Revenues from contracts for the design, manufacture and sale of asphalt plants are recognized under the percentage-of-completion method. The percentage-of-completion method of accounting for these contracts recognizes revenue, net of any promotional discounts, and costs in proportion to actual labor costs incurred, as compared with total estimated labor costs expected to be incurred during the entire contract. Pre-contract costs are expensed as incurred. Changes to total estimated contract costs or losses, if any, are recognized in the period in which they are determined. Revenue recognized in excess of amounts billed is classified as current assets under "costs and estimated earnings in excess of billings." The Company anticipates that all incurred costs associated with these contracts at June 30, 2013 will be billed and collected within one year.

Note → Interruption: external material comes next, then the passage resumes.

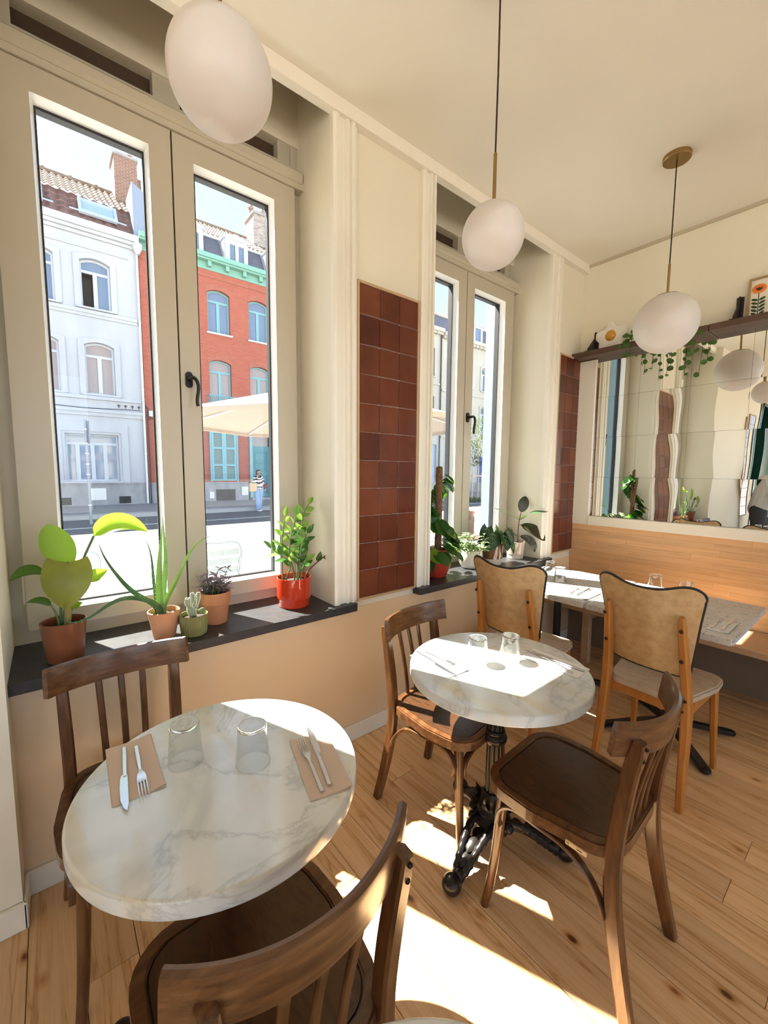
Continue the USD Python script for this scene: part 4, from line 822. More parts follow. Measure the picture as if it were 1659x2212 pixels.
cy_ = eo.centroid
obj('yolk', sphere((3.688, cy_.x - .004, cy_.y + .008), .042, 4, (.6, 1, 1)), yolk, eg)
# picture
pic = thing('picture', 'framed print of two orange flowers with dark green leaves, standing on the shelf', 'picture', (0, 0, 0))
PX = 3.690; pz0, pz1, py0, py1 = 2.5505, 2.815, .515, .731
obj('frame', wall_prism_x(sg.box(py0, pz0, py1, pz1).difference(sg.box(py0 + .012, pz0 + .012, py1 - .012, pz1 - .012)), PX - .008, PX + .016), M('picture_frame_wood', (.36, .23, .10), .5), pic, smooth=False)
obj('print_paper', box(PX + .004, PX + .008, py0 + .01, py1 - .01, pz0 + .01, pz1 - .01), M('paper_cream', (.78, .70, .58), .7), pic, smooth=False)
of, of2, bk_, gl = M('print_orange', (.74, .25, .03), .7), M('print_deep_orange', (.70, .16, .03), .7), M('print_brown', (.05, .02, .012), .7), M('print_green', (.025, .055, .016), .7)
def flat(poly, d): return wall_prism_x(poly, PX + .0038 - d, PX + .0045)
for fy, fz in ((.678, 2.745), (.588, 2.712)):
    obj('print_flower', flat(affinity.scale(sg.Point(fy, fz).buffer(1), .038, .030), .0002), of, pic, smooth=False)
    obj('print_flower', flat(affinity.scale(sg.Point(fy, fz + .002).buffer(1), .026, .020), .0004), of2, pic, smooth=False)
    obj('print_flower', flat(sg.Polygon([(fy - .016, fz + .010), (fy - .008, fz + .003), (fy, fz + .009), (fy + .008, fz + .003), (fy + .016, fz + .010), (fy + .012, fz - .006), (fy, fz - .011), (fy - .012, fz - .006)]).buffer(.001), .0006), bk_, pic, smooth=False)
    lv = [sg.box(fy - .0022, pz0 + .022, fy + .0022, fz - .03)]
    for k in range(5):
        for sx in (-1, 1):
            e = affinity.rotate(affinity.scale(sg.Point(0, 0).buffer(1), .0175, .0075), sx * (32 - 3 * k)); lv.append(affinity.translate(e, fy + sx * .019, pz0 + .038 + k * .0225))
    import shapely
    obj('print_leaves', flat(shapely.union_all(lv), .0003), gl, pic, smooth=False)

# ------------------------------------------------------------------ plants
def blade(spine, W, up, shape='ovate', fold=.2, nu=13, cup=0.0, wave=0.0, wrange=None):
    P = spline(spine, nu) if len(spine) > 2 else np.linspace(spine[0], spine[1], nu)
    T = np.gradient(P, axis=0); T /= np.linalg.norm(T, axis=1)[:, None]; V, F = [], []; last = None
    for i in range(nu):
        t = i / (nu - 1)
        u = np.asarray(up(t) if callable(up) else up, float); s = np.cross(T[i], u)
        if np.linalg.norm(s) < .12 and last is not None: s = last
        s = s / np.linalg.norm(s); last = s; w = np.cross(s, T[i])
        if shape == 'ovate': wd = math.sin(PI * t ** .75) ** .8 if 0 < t < 1 else 0
        elif shape == 'heart': wd = math.sin(PI * (.27 + .73 * t)) ** .85 if t < 1 else 0
        elif shape == 'sword': wd = (1 - t) ** .8 * (.75 + .25 * min(1, t * 4))
        elif shape == 'obl': wd = math.sin(PI * t) ** .55 if 0 < t < 1 else 0
        wd = max(wd, .015) * W / 2
        for c in (-1, -.55, 0, .55, 1):
            lobe = -T[i] * (.17 * c * c * (1 - t) ** 3 * W * .6) if shape == 'heart' else 0
            V.append(P[i] + lobe + s * c * wd * math.cos(fold) + w * (abs(c) * wd * math.sin(fold) + cup * wd * c * c + wave * wd * math.sin(9 * t + 2 * c) * abs(c)))
    for i in range(nu - 1):
        for j in range(4):
            q = i * 5 + j; F += [[q, q + 1, q + 6], [q, q + 6, q + 5]]
    return trimesh.Trimesh(V, F, process=False)
soil = MN('potting_soil', [(.3, (.018, .011, .007)), (.7, (.05, .032, .02))], nscale=60, rough=.95, bump=.8, dist=.006)
def pot(t, mat, r0, r1, h, wall=.006, prof=None, soil_z=None):
    pr = prof or [(0, 0), (r0 * .96, 0), (r0, .004), (r1, h - .002), (r1 - .002, h), (r1 - wall + .001, h), (r1 - wall, h - .003), (r1 - wall - .002, h * .72), (0, h * .72)]
    obj('pot', lathe(pr, 56), mat, t, smooth=40)
    z = soil_z or h * .80; rr = r0 + (r1 - r0) * z / h - wall
    n = 40; V = [(0, 0, z + .006)]; F = []
    for k in range(n): a = 2 * PI * k / n; V.append((rr * math.cos(a), rr * math.sin(a), z + .004 * math.sin(k * 2.1)))
    for k in range(n): F.append([0, 1 + k, 1 + (k + 1) % n])
    obj('soil', trimesh.Trimesh(V, F, process=False), soil, t, smooth=True)
    return z
def loc_of(L, base): return [np.array(p) - base for p in L]
SZ = .82
terra_dark = M('glazed_terracotta', (.19, .062, .026), .30, (30, .05, .002)); terra = M('terracotta', (.56, .255, .125), .72, (50, .12, .002)); terra2 = M('terracotta_orange', (.48, .19, .085), .75, (50, .12, .002))
red_glaze = M('red_glaze', (.47, .035, .010), .10, None, coat_weight=.6); green_glaze = MN('olive_glaze', [(.3, (.13, .12, .035)), (.7, (.30, .27, .11))], nscale=9, rough=.35, bump=.05)
dark_red_glaze = M('dark_red_glaze', (.36, .035, .018), .10, None, coat_weight=.6); white_glaze = M('white_stoneware', (.70, .63, .52), .42); brown_glaze = M('brown_glaze', (.16, .075, .03), .10, None, coat_weight=.6)
beige_glaze = M('beige_glaze', (.56, .43, .31), .10, None, coat_weight=.5); stone_base = M('unglazed_base', (.60, .52, .42), .6)
lf_lime = leaf_mat('leaf_lime', (.10, .22, .015), (.17, .33, .03), 9, .5, tcol=(.42, .66, .05)); lf_olive = leaf_mat('leaf_olive', (.17, .19, .03), (.25, .27, .05), 14, .3)
lf_green = leaf_mat('leaf_green', (.035, .10, .018), (.07, .17, .03), 10, .35); stem_green = M('stem_green', (.10, .16, .05), .5); stem_brown = M('stem_brown', (.10, .055, .03), .6)
B1_ = np.array([.018, 1.925, SZ])
pl1 = thing('potted_plant', 'big leaved green plant in a brown glazed pot at the left end of the sill', 'plant', B1_, 0, 'plants on the window sills')
z = pot(pl1, terra_dark, .057, .072, .150)
for k, L in enumerate(STREL):
    L = loc_of(L, B1_)
    if k == 0: stem, lf, W, up, sh_ = L[:3], L[2:], .104, (.05, -1, .15), 'obl'
    elif k == 1: stem, lf, W, up, sh_ = L[:3], L[2:], .150, (0, -1, .1), 'heart'
    elif k == 2: stem, lf, W, up, sh_ = L[:3], L[2:], .10, (-.1, -.75, .65), 'ovate'
    elif k == 3: stem, lf, W, up, sh_ = L[:3], L[2:], .060, (0, -.6, .8), 'ovate'
    elif k == 4: stem, lf, W, up, sh_ = L[:3], L[2:], .060, (0, -.8, .6), 'ovate'
    elif k == 5: stem, lf, W, up, sh_ = L[:3], L[2:], .036, (0, -.6, .8), 'ovate'
    else: stem, lf, W, up, sh_ = L[:3], L[2:], .036, (0, -.6, .8), 'ovate'
    obj('stem', tube(spline([stem[0] - (0, 0, .03)] + stem, 12), .0045 if k < 5 else .003, 8), stem_green, pl1)
    obj('leaf', blade(lf, W, up, sh_, fold=(.12, .10, .45, .5, .4, .3, .3)[k], nu=17, cup=(.1, .22, .1, .1, .1, 0, 0)[k]), (lf_lime, lf_olive, lf_lime, lf_green, lf_lime, lf_green, lf_lime)[k], pl1, smooth=True)
obj('stem', tube(spline([(.005, -.005, z - .01), (.014, -.012, .17), (.014, -.02, .205)], 10), .011, 10), M('stem_ochre', (.30, .22, .07), .55), pl1)

B2_ = np.array([.356, 1.932, SZ])
pl2 = thing('potted_plant', 'spiky aloe in a plain terracotta pot on the left half of the sill', 'plant', B2_, 0, 'plants on the window sills')
pot(pl2, terra, .043, .063, .117)
lf_aloe = leaf_mat('leaf_aloe', (.18, .33, .08), (.34, .50, .18), 20, .25, .25)
lf_aloe_d = leaf_mat('leaf_aloe_dark', (.05, .13, .05), (.12, .23, .10), 20, .2, .3)
for k, L in enumerate(ALOE):
    L = loc_of(L, B2_); W = (.024, .017, .030, .026, .022, .024)[k]
    P = spline([L[0] - np.array([0, 0, .035])] + L, 26); n = len(P)
    sc = np.array([(1 - (i / (n - 1)) ** 1.6) * .92 + .05 for i in range(n)])
    prof = [(-.5, .12), (-.42, -.05), (-.2, -.22), (0, -.27), (.2, -.22), (.42, -.05), (.5, .12), (.25, .04), (0, 0), (-.25, .04)]
    m = sweep(P, np.array(prof) * W, up=(0, -1, .25), scale=sc)
    b = obj('leaf', m, lf_aloe if k in (2, 3, 4) else lf_aloe_d, pl2, smooth=60)
    T = np.gradient(P, axis=0); tee = []
    for i in range(3, n - 2):
        d, s_, w_ = frame_of(T[i], (0, -1, .25))
        for sx in (-1, 1): c = P[i] + s_ * sx * W * .5 * sc[i] + w_ * .12 * W * sc[i]; tee.append(tube([c, c + s_ * sx * .0035 + d * .0015], .001, 4, scale=[1, .2]))
    obj('leaf_spines', join(tee), M('aloe_spine', (.55, .62, .40), .5) if k == 0 else '/World/Looks/aloe_spine', b, smooth=False, kind='stuff')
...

Revenues from all other contracts for the design and manufacture of custom equipment, for service and for parts sales, net of any discounts and return allowances, are recorded when the following four revenue recognition criteria are met: product is delivered or service is performed, persuasive evidence of an arrangement exists, the selling price is fixed or determinable, and collectability is reasonably assured.

Return allowances, which reduce product revenue, are estimated using historical experience. The Company's customers may qualify for certain cash rebates generally based on the level of sales attained during a twelve-month period. Provisions for these rebates, as well as estimated returns and allowances and other adjustments, are provided for in the same period the related sales are recorded.

Product warranty costs are estimated using historical experience and known issues and are charged to production costs as revenue is recognized.

All product engineering and development costs, and selling, general and administrative expenses are charged to operations as incurred. Provision is made for any anticipated contract losses in the period that the loss becomes evident.

The allowance for doubtful accounts is determined by performing a specific review of all account balances greater than 90 days past due and other higher risk amounts to determine collectability and also adjusting for any known customer payment issues with account balances in the less-than-90-day past due aging buckets. Account balances are charged off against the allowance for doubtful accounts when they are determined to be uncollectable. Any recoveries of account balances previously considered in the allowance for doubtful accounts reduce future additions to the allowance for doubtful accounts.

Investments

The Company marks to market all trading securities and records unrealized gains or losses as income or loss in the current period.

Long-Lived Asset Impairment

Property and equipment and intangible assets subject to amortization are reviewed for impairment whenever events or changes in circumstances indicate that the carrying amount of an asset (or asset group) may not be recoverable. An impairment loss would be recognized when the carrying amount of an asset exceeds the estimated undiscounted cash flows expected to result from the use of the asset and its eventual disposition. The amount of the impairment loss to be recorded is calculated by the excess over its fair value of the asset's carrying value. Fair value is generally determined using a discounted cash flow analysis.